Nicholas Clark <[EMAIL PROTECTED]> wrote:
> On Thu, Dec 07, 2000 at 01:14:40PM +0000, David Mitchell wrote:
> > Dan Sugalski <[EMAIL PROTECTED]> wrote:
>
> > > All the math is easy if the scalars are of known types. Addition and
> > > multiplication are easy if only one of the scalars involved is of known
> > > type. Math with both of unknown type, or subtraction and division with the
> > > right-hand operand of unknown type, is rather more difficult. :(
> >
> > I'm not clear with your scheme how addition works if one of the scalars
> > (the adder) is of unknown type. ie
> >
> > given sv1 of type NUM, sv2 of type UNKNOWN; $sv1 + $sv2 would invoke:
> >
> > sv1->add[UNKNOWN](sv2),
> >
> > which somewhere will cause a function in the vtable for NUMs to be called,
eg
> >
> > NUM_add_UNKNOWN(sv1,sv2) { .... }
> > Now, how does does this function perform its calculation?
>
> I'm guessing that Dan is planning to take advantage of addition and
> multiplication being commutative.
>
> sv1->add[UNKNOWN](sv2)
>
> swaps to
>
> sv2->add[NUM](sv1)
>
> (It's "obvious" in the usual way - not obvious until you see it.

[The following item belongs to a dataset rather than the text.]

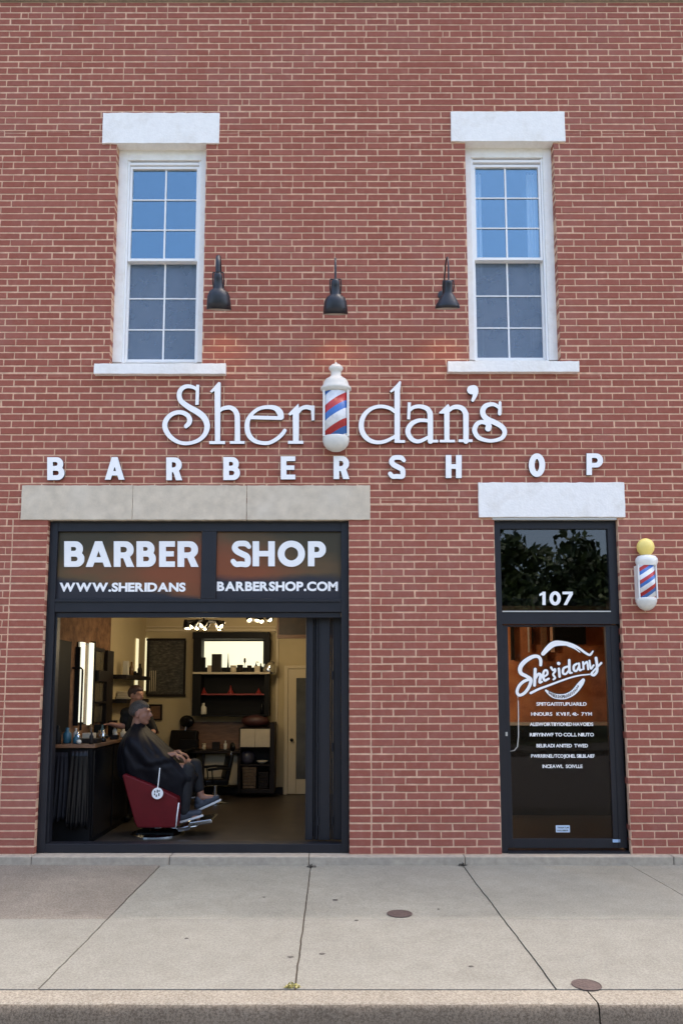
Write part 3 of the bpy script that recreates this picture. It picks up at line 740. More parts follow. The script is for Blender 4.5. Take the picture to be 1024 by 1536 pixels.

I've been
> prodding in pp_add in perl5, so I've been thinking about these sort of
> things)
My original suggestion was that scalar types provide a method that says
how 'big' it is (so complex > bigreal > real > int etc),
and pp_add(), pp_sub() etc use these values to call the method associated
with the biggest operand, swapping args if necessary (and passing a flag
indicating that arg swapping has taken place).